Sure. As your question indicates, there are many different factors that are driving what we both experienced over the last handful of months, in regards to the inflationary pressures in the market. But I think, as you heard in John's question as well, right, there's still a phenomenal value proposition for the vehicles, even at the revised pricing levels that we put out to the market, which, again, as RJ mentioned and touched upon, is really reinforced by the overall demand that we've seen post-pricing increase for those vehicles across the board. And as we think about, what's changed since that time of IPO right, we have both the largest factor here in these early stages of production is actually volume and rate. And so as you think about the fact that we have 150,000 units of annualized capacity at our plant in Normal, Illinois, and instead of higher volumes, as we had indicated, right, we have the ability to produce 50,000 units this year, the fact that we're supply constrained to 25,000 units this year is actually the most highly sensitive variable as you think about the impact on our gross margin. And so the supply chain environment is a key factor in regards to the margin rate that we expect to have.

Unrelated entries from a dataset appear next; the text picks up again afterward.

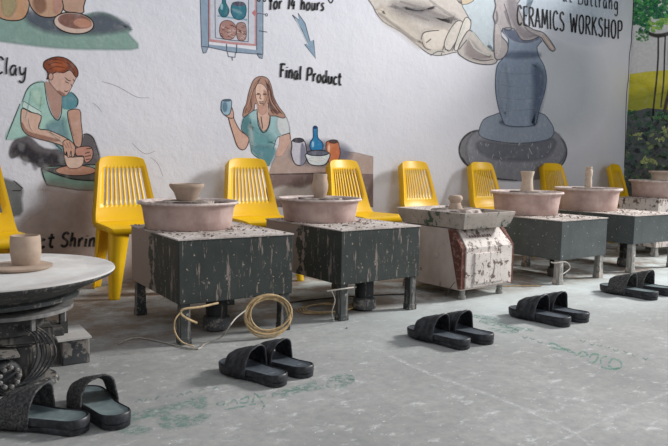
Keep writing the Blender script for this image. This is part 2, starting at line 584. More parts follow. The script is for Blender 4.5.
G = {   # brush letters as strokes, x right 0..1, y up 0 baseline..1 cap height; (width, strokes)
 'C': (.62, [[(.58, .84), (.42, 1), (.18, .9), (.06, .5), (.16, .1), (.4, 0), (.58, .14)]]),
 'E': (.5, [[(.1, 1), (.08, 0)], [(.1, .98), (.5, 1)], [(.1, .52), (.44, .54)], [(.08, .02), (.5, .0)]]),
 'R': (.6, [[(.1, 1), (.08, 0)], [(.1, .98), (.45, .96), (.54, .76), (.4, .56), (.1, .5)], [(.26, .5), (.58, 0)]]),
 'A': (.6, [[(.02, 0), (.16, .5), (.3, 1)], [(.3, 1), (.44, .5), (.58, 0)], [(.12, .34), (.48, .34)]]),
 'M': (.8, [[(.06, 0), (.14, 1)], [(.14, 1), (.4, .2)], [(.4, .2), (.66, 1)], [(.66, 1), (.74, 0)]]),
 'I': (.22, [[(.1, 1), (.1, 0)]]),
 'S': (.58, [[(.52, .86), (.36, 1), (.14, .88), (.14, .64), (.34, .5), (.52, .34), (.48, .08), (.26, 0), (.06, .12)]]),
 'W': (.86, [[(.02, 1), (.2, 0)], [(.2, 0), (.42, .8)], [(.42, .8), (.6, 0)], [(.6, 0), (.82, 1)]]),
 'O': (.62, [[(.3, 1), (.1, .8), (.06, .4), (.16, .06), (.34, 0), (.52, .2), (.56, .6), (.48, .92), (.3, 1)]]),
 'K': (.6, [[(.1, 1), (.08, 0)], [(.54, 1), (.12, .46)], [(.24, .56), (.58, 0)]]),
 'H': (.62, [[(.1, 1), (.08, 0)], [(.54, 1), (.52, 0)], [(.1, .5), (.52, .52)]]),
 'P': (.56, [[(.1, 1), (.08, 0)], [(.1, .98), (.44, .98), (.54, .74), (.42, .5), (.1, .46)]]),
 'B': (.6, [[(.1, 1), (.08, 0)], [(.1, .98), (.42, .98), (.5, .76), (.36, .54), (.1, .52)], [(.36, .54), (.56, .4), (.5, .06), (.08, .02)]]),
 'G': (.64, [[(.58, .84), (.42, 1), (.18, .9), (.06, .5), (.16, .1), (.4, 0), (.58, .14), (.58, .46), (.38, .46)]]),
 'F': (.55, [[(.16, 1), (.12, .5), (.14, 0)], [(0, .94), (.3, 1), (.56, .98)], [(.12, .52), (.44, .56)]]),
 'l': (.24, [[(.12, 1.05), (.1, .5), (.14, 0)]]),
 'i': (.22, [[(.1, .6), (.1, 0)], [(.12, .82), (.13, .76)]]),
 'n': (.5, [[(.08, .62), (.08, 0)], [(.08, .4), (.24, .62), (.38, .56), (.4, 0)]]),
 'a': (.5, [[(.4, .56), (.2, .6), (.06, .3), (.14, .02), (.3, .08), (.4, .5), (.4, .1), (.48, 0)]]),
 'r': (.38, [[(.08, .62), (.1, 0)], [(.1, .36), (.2, .58), (.36, .6)]]),
 'o': (.48, [[(.22, .6), (.06, .34), (.12, .04), (.28, 0), (.42, .26), (.36, .54), (.22, .6)]]),
 'd': (.52, [[(.38, .52), (.2, .58), (.06, .3), (.14, .02), (.3, .06), (.4, .3)], [(.42, 1.02), (.42, .4), (.46, 0)]]),
 'u': (.5, [[(.08, .6), (.08, .16), (.2, 0), (.36, .14), (.4, .6)], [(.4, .6), (.42, 0)]]),
 'c': (.42, [[(.36, .5), (.22, .6), (.08, .36), (.12, .04), (.28, 0), (.38, .1)]]),
 't': (.38, [[(.18, .95), (.16, .2), (.26, 0), (.36, .06)], [(.0, .64), (.36, .68)]]),
 'h': (.5, [[(.1, 1.02), (.08, 0)], [(.08, .38), (.24, .62), (.38, .5), (.4, 0)]]),
 's': (.4, [[(.34, .54), (.2, .6), (.1, .46), (.24, .3), (.32, .14), (.18, 0), (.04, .08)]]),
 'k': (.46, [[(.1, 1.02), (.08, 0)], [(.38, .62), (.1, .28)], [(.18, .36), (.42, 0)]]),
 'g': (.5, [[(.38, .5), (.2, .6), (.06, .32), (.16, .04), (.34, .14), (.4, .58)], [(.4, .58), (.42, -.2), (.24, -.42), (.06, -.3)]]),
 'y': (.48, [[(.06, .6), (.12, .2), (.26, .1), (.4, .3)], [(.42, .6), (.4, -.2), (.24, -.42), (.08, -.3)]]),
 'e': (.46, [[(.08, .32), (.36, .38), (.3, .58), (.14, .56), (.06, .3), (.16, .02), (.38, .08)]]),
 'f': (.38, [[(.38, .98), (.22, 1), (.16, .7), (.18, -.1)], [(.02, .56), (.34, .6)]]),
 '1': (.3, [[(.06, .8), (.2, 1), (.18, 0)]]),
 '4': (.5, [[(.3, 1), (.04, .36), (.46, .38)], [(.34, .66), (.32, 0)]]),
 ' ': (.4, []),
}


def lettering(text, p0, p1, h0, h1, name, label, w=1.6, slant=0, ref=None, col=(22, 22, 26), spacing=.06, plane='back', descale=1):
    """brush letters between two baseline points of the wall; h0,h1 cap heights at the ends"""
    b = Paint((0, 0, 1), plane, ref); b.k = 110
    tot = sum(G[ch][0] + spacing for ch in text)
    p0 = Vector(p0); p1 = Vector(p1)
    x = 0
    for ch in text:
        wd, strokes = G[ch]
        for st in strokes:
            pts = []
            for gx, gy in st:
                u = (x + gx) / tot
                hh = h0 + (h1 - h0) * u
                q = p0.lerp(p1, u)
                pts.append((q.x + slant * gy * hh, q.y - gy * hh))
            b.line(pts, col, w, smooth=3 if len(pts) > 2 else 0, taper=False)
            b.k = 110
        x += wd + spacing
    b.k = 110
    return b.build(name, label, 'lettering')


SK = (214, 172, 154); INK = (40, 34, 36)
REFL = (204, 204, 212)     # the dimmer left of the wall
REFM = (212, 213, 222)

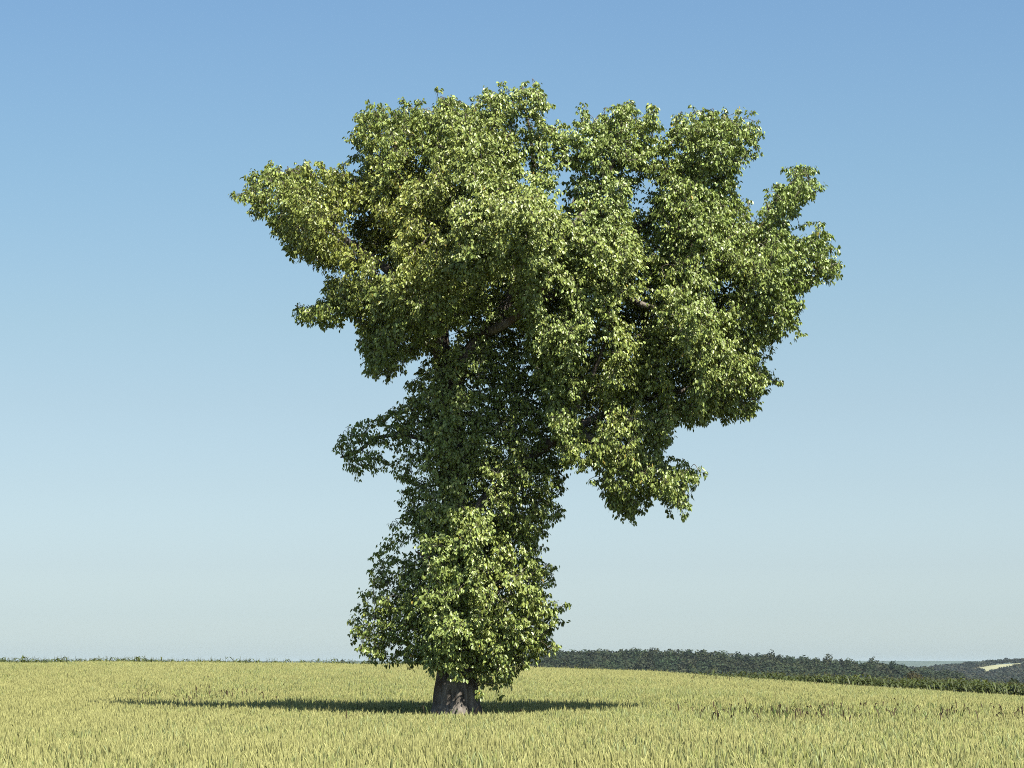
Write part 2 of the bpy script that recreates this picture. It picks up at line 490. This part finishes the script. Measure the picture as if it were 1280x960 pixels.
maize_coll = bpy.data.collections.new('maize plants')
for k in range(7):
    o = maize_plant(300 + k).build('maize_plant', M_MAIZE, link=False); maize_coll.objects.link(o)
pts = []
for y in np.arange(110.5 * K, 146 * K, 0.7):
    half = 0.164 * 1.08 * y + 16
    xs_ = np.arange(-half, half, 0.17 if y < 120 * K else 0.4)
    pts.append(np.stack([xs_, np.full_like(xs_, y)], -1))
P = np.concatenate(pts); P += rng.normal(0, 0.07, P.shape)
rot = np.zeros((len(P), 3)); rot[:, 2] = rng.uniform(0, 6.28, len(P)); rot[:, :2] = rng.normal(0, .05, (len(P), 2))
s = np.interp(P[:, 0], [12, 25], [1.0, 1.22]) * rng.uniform(0.9, 1.08, len(P)) + 0.06 * wob(np.stack([P[:, 0], P[:, 1], 0 * P[:, 0]], -1), 0.4)
maize = gn_scatter('maize_field', np.stack([P[:, 0], P[:, 1], terrain(P[:, 0], P[:, 1]) - 0.02], -1), rot, np.repeat(s[:, None], 3, 1), rng.integers(0, 7, len(P)), maize_coll)
tag(maize, 'strip of dark green maize along the far edge of the wheat field', 'maize', kind='stuff')


# ------------------------------------------------------------------ far woods
def crown_quads(mb_, c, rx, rz, n_, size, col, r, lumps=5):
    """one tree crown: leaf sprays spread over a few lumps"""
    lc = unit(r.normal(size=(lumps, 3))) * np.array([rx, rx, rz]) * 0.5 + (0, 0, 0.1 * rz)
    lc[0] = (0, 0, rz * 0.35)
    k = r.integers(0, lumps, n_)
    d = unit(r.normal(size=(n_, 3)))
    p = c + lc[k] + d * np.array([rx, rx, rz]) * 0.52 * r.uniform(0.6, 1.0, (n_, 1)) ** 0.5
    nrm = unit(d + r.normal(0, 0.45, (n_, 3)) + (0, 0, 0.25))
    a = unit(np.cross(nrm, r.normal(size=(n_, 3)))); b = np.cross(nrm, a)
    sz = size * r.uniform(0.6, 1.3, (n_, 1))
    V = np.stack([p - a * sz, p - b * sz * .6, p + a * sz, p + b * sz * .6], 1).reshape(-1, 3)
    cc = np.repeat(col * r.uniform(0.82, 1.18, (n_, 1)), 4, 0)
    mb_.add(V, np.arange(n_ * 4).reshape(-1, 4), cc)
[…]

Inflation also has clearly been a factor here as well. Rivian is not alone in regards to the overall raw material input prices that are obviously impacting EVs across the board. And will continue to impact this base overall. I think that the important takeaway here is, right, our long-term targets are unchanged. We still have tremendous conviction around our ability to deliver against our 25% long-term gross profit margin, and we'll continue to see that opportunity. And importantly, as we think about the components of that margin, as we've talked about in the past, it's not just the vehicles we're providing, but importantly, it's the software and services and recurring revenue streams that we can earn, our post-initial purchase that helps us deliver that 25% margin and the opportunity to move overtime even beyond those levels. So in closing, I would just say that, right, we feel as though our vehicles are competitively priced today. We see tremendous demand in that backdrop. And as we look at the long-term, we see really no change to the overall margin trajectory and opportunity we have.